O Sistema de Inteligência Territorial Estratégica desenvolvido para o bioma Caatinga é mais uma iniciativa da Embrapa Territorial que busca compreender as características, os desafios e as potencialidades do mundo rural brasileiro, sempre pensando em subsidiar oportunidades de desenvolvimento agropecuário que efetivamente melhorem as condições dos produtores rurais e que permitam ganhos sociais e econômicos a todas as regiões envolvidas. No caso da Caatinga, essa pesquisa buscou retratar, mensurar e mapear a diversidade desse bioma que, embora seja constantemente lembrado devido aos episódios de seca, possui uma vegetação extremamente rica, com características únicas no mundo e uma agropecuária muito diversa, com mais de 70 tipos de produtos historicamente produzidos e que reúne aproximadamente um terço dos produtores rurais do Brasil.

Essa relevância da região e as demandas por uma compreensão dos desafios e das potencialidades em cada local da Caatinga nos levaram a desenvolver essa pesquisa. Em parceria com o Banco do Nordeste, desenvolvemos o Sistema de Inteligência para o bioma que oferece tanto estudos estratégicos de caracterização da agropecuária regional e dos produtores rurais – sob bases sólidas oficiais e métodos científicos – quanto uma plataforma interativa com uma série de informações e indicadores sociais reunidos, permitindo que produtores, agentes do setor produtivo e pesquisadores de diferentes áreas possam realizar suas próprias análises e interpretações. Esperamos que seja um instrumento relevante para orientar as políticas públicas desenvolvidas para a região em todos os níveis e um importante subsídio às estratégias de investimento do setor privado, incluindo os próprios produtores rurais.

Mapas são versões, nunca fatos. Como o agro brasileiro pode trabalhar para ter um mapa oficial cada vez mais preciso e útil para o país?

Mapas são o resultado final de um trabalho árduo.
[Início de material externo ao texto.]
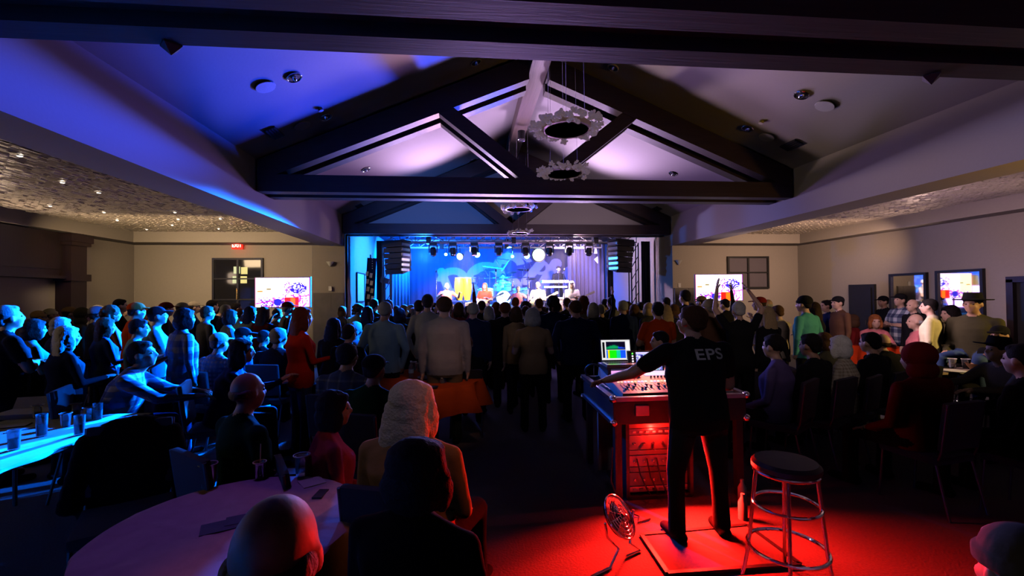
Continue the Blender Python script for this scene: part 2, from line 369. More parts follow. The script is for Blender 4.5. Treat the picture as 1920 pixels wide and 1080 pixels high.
# ------------------------------------------------------------------ timber trusses
def truss(Yf, label, tb=None):
    """two-ply timber truss whose front face is at Yf"""
    root = thing('timber_truss', label, 'roof truss', (XM, Yf, BZ+.31), 0, 'timber trusses across the hall')
    hw = (XR-XL)/2-.03
    zb = 0; CH = .27; slope = (AZ-.05-EZ)/((XR-XL)/2)
    zt = EZ-.02-(BZ+.31)            # rafter top at tip, relative
    D = .40
    def ply(name, poly, y0, y1, m=M['timber']): return MB().prism(poly, y0, y1).build(name, m, root)
    for k, (y0, y1) in enumerate(((0, .2), (.42, .62))):
        ply('bottom_chord', [(-hw, zb), (hw, zb), (hw, zb+CH), (-hw, zb+CH)], y0, y1)
        for sgn in (-1, 1):
            ply('rafter', [(sgn*hw, zb+CH), (sgn*hw, zt), (.17, zt+slope*(hw-.17)), (.17, zt+slope*(hw-.17)-D), (sgn*(hw-.28), zb+CH)] if sgn > 0 else
                [(-hw, zt), (-hw, zb+CH), (-hw+.28, zb+CH), (-.17, zt+slope*(hw-.17)-D), (-.17, zt+slope*(hw-.17))], y0, y1)
            xr = 1.62*sgn; zr = zt+slope*(hw-abs(xr))-D*.7
            MB().bar((xr, (y0+y1)/2, zr), (sgn*.06, (y0+y1)/2, zb+CH*.8), y1-y0-.02, .23, up=(0, 1, 0)) .build('strut', M['timber'], root) if False else \
                MB().prism(strut_poly((xr, zr), (sgn*.05, zb+CH*.7), .23), y0+.012, y1-.012).build('strut', M['timber'], root)
    MB().prism([(-hw+.02, zb+.10), (hw-.02, zb+.10), (hw-.02, zb+CH-.03), (-hw+.02, zb+CH-.03)], .2, .42).build('filler', M['timber'], root)
    for sgn in (-1, 1):
        p = [(sgn*(hw-.05), zt-.1), (sgn*.17, zt+slope*hw-.18), (sgn*.17, zt+slope*hw-D+.06), (sgn*(hw-.05), zt-D+.16)]
        if sgn < 0: p = p[::-1]
        MB().prism(p, .2, .42).build('filler', M['timber'], root)
    return root
def strut_poly(a, b, w):
    a, b = Vector((a[0], 0, a[1])), Vector((b[0], 0, b[1])); d = (b-a).normalized(); n = Vector((d.z, 0, -d.x))*w/2
    return [((a+n).x, (a+n).z), ((b+n).x, (b+n).z), ((b-n).x, (b-n).z), ((a-n).x, (a-n).z)]
t1 = truss(2.47, 'dark timber roof truss overhead, nearest, only its bottom chord crossing the top edge')
t2 = truss(7.28, 'large dark timber roof truss in the middle of the hall with open V braces')
t3 = truss(12.05, 'smaller looking dark timber truss right above the stage opening')
for s in (-1, 1):   # steel bracket hanging under the near truss
    br = tag(MB().lathe([(.0, -.07), (.07, -.01), (.07, 0)], (0, 0, 0), 4).build('truss_bracket', M['timber']),
        'small pointed dark bracket under the near truss at its %s end' % ('left' if s < 0 else 'right'), 'bracket')
    br.location = (atz(321 if s < 0 else 1746, 84 if s < 0 else 142, BZ+.31)).to_tuple()[:2]+(BZ+.31,)
rb = tag(MB().box((0, 0, 0), (.30, 11.3, .3)).build('ridge_beam', M['timber_y']), 'long weathered ridge beam running toward the stage under the vault peak', 'beam')
rb.location = (XM, 6.3, AZ-.24)
# vault fittings -----------------------------------------------------------
def on_vault(px, py, off=.012):
    d = ray(px, py)
    for sg in (-1, 1):
        a = Vector((XL if sg < 0 else XR, 0, EZ)); sl = (AZ-EZ)/((XR-XL)/2)
        n = Vector((-sg*-1*sl, 0, 1)) if False else Vector((sg*sl, 0, 1)).normalized()
        # plane through (XM, AZ) with normal (sg*sl,0,1)
        p0 = Vector((XM, 0, AZ)); t = (p0-CAM).dot(n)/d.dot(n)
        if t > 0:
            P = CAM+d*t
            if (P.x-XM)*sg > -.01 and P.y < 12.7: return P-n*off, -n
    return None, None
def disc(name, px, py, r, m, label, cat, group=None, thick=.012):
    P, n = on_vault(px, py)
    if P is None: return
    o = MB().lathe([(r*.96, -.01), (r, 0), (r*.96, thick), (0.0, thick+.002)], (0, 0, 0), 20, axis=n).build(name, m)
    o.location = P; return tag(o, label, cat, group)
def canlight(px, py, label, bright=0):
    P, n = on_vault(px, py)
    if P is None: return
    root = thing('recessed_light', label, 'ceiling light', P)
    MB().ring((0, 0, 0), .085, .012, 24, 6, axis=n).build('trim_ring', M['chrome'] if not bright else M['white'], root, True)
    MB().lathe([(.075, .004), (.06, -.0), (.0, -.001)], (0, 0, 0), 16, axis=n).build('reflector', M['black'], root)
    MB().ell(n*.012, (.03, .05, .03), n=10, m=6).build('lamp', M['chrome'], root, True)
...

Eles resumem a transformação de dados, muitas vezes dispersos e despadronizados em informação, esta sim fundamental para execução de ações práticas. Para se ter um mapa preciso e útil, se faz necessária a utilização dos melhores dados públicos oficiais e abertos para retirar a subjetividade e a parcialidade do tema. Além disso, deve-se lançar mão dos melhores métodos disponíveis na ciência para sua replicação e aceitação na comunidade política, civil ou acadêmica. Dessa forma, é possível um diagnóstico base para o apoio a formulação de políticas públicas ou privadas focadas no desenvolvimento dos territórios da agropecuária nacional.